▶ **TASK INPUTS**:

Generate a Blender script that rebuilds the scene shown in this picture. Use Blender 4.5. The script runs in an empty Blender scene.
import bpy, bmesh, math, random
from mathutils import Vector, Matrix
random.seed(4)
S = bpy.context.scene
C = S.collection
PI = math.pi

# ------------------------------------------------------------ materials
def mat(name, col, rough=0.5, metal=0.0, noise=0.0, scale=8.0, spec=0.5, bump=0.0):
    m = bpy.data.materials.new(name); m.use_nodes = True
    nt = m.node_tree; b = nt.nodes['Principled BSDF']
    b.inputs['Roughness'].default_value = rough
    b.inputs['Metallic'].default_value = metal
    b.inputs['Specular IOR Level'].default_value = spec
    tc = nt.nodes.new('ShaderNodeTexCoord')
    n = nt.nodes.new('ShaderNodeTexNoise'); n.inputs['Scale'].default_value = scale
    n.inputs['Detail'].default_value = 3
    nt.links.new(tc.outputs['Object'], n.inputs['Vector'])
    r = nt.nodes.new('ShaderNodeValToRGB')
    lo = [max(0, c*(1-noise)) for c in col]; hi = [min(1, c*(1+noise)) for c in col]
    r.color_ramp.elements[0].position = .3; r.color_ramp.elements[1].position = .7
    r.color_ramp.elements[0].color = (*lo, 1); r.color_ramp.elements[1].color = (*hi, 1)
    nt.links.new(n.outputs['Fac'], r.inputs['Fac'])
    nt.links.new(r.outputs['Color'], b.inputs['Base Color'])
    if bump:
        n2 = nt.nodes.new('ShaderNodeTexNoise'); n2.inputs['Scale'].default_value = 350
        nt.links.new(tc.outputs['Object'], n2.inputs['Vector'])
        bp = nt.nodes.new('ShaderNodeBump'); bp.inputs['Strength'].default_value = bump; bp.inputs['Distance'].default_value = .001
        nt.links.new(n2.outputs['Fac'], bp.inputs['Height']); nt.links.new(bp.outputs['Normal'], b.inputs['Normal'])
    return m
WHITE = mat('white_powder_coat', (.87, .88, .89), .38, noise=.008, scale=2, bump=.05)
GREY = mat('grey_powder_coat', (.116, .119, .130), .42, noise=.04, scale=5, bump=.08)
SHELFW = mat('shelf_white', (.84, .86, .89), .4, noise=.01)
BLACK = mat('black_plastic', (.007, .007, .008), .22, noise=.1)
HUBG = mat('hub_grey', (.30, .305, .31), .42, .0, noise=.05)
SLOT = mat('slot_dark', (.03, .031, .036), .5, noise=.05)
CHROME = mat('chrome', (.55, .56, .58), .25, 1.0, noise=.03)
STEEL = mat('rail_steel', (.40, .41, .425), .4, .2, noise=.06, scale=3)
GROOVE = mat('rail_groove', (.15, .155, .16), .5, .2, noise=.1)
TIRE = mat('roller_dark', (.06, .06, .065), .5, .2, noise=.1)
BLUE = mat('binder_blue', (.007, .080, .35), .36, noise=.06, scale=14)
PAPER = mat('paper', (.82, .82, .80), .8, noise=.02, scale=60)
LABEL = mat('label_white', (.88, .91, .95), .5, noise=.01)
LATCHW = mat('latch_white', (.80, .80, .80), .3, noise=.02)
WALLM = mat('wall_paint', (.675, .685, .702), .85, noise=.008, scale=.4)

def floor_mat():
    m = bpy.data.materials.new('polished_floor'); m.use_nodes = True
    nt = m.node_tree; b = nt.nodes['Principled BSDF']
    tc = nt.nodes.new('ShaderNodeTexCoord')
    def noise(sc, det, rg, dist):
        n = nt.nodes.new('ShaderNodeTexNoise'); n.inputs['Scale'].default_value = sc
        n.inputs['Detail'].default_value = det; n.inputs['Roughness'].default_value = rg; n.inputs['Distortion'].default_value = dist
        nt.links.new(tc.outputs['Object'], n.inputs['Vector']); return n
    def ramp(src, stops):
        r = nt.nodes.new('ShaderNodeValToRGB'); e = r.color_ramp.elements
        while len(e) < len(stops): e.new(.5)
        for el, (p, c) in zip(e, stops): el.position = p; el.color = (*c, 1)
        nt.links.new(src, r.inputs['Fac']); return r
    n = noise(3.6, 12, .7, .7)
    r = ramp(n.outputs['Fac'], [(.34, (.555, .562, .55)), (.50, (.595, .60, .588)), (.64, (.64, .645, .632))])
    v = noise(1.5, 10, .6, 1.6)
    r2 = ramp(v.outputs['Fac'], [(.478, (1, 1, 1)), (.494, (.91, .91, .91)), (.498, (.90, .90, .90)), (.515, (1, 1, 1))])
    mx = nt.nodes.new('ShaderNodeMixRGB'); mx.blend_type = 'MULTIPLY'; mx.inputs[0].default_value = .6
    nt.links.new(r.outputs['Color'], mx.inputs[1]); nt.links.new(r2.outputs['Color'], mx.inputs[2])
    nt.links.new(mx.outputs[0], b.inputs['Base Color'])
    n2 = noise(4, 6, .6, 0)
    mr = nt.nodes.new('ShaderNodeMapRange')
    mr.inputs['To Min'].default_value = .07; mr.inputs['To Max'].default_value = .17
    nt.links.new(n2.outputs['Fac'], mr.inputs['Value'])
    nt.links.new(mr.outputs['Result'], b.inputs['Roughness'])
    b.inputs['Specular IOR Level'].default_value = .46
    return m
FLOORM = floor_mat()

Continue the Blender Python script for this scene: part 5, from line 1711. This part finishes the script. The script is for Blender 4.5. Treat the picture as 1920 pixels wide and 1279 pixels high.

▶ **GOAL OF THE EXERCISE**: Emit an exact copy of the lines spanning the start of the records to the line containing "PI = math.pi", inclusive, and no other output.

▶ **SOLUTION**:
Generate a Blender script that rebuilds the scene shown in this picture. Use Blender 4.5. The script runs in an empty Blender scene.
import bpy, bmesh, math, random
from mathutils import Vector, Matrix
random.seed(4)
S = bpy.context.scene
C = S.collection
PI = math.pi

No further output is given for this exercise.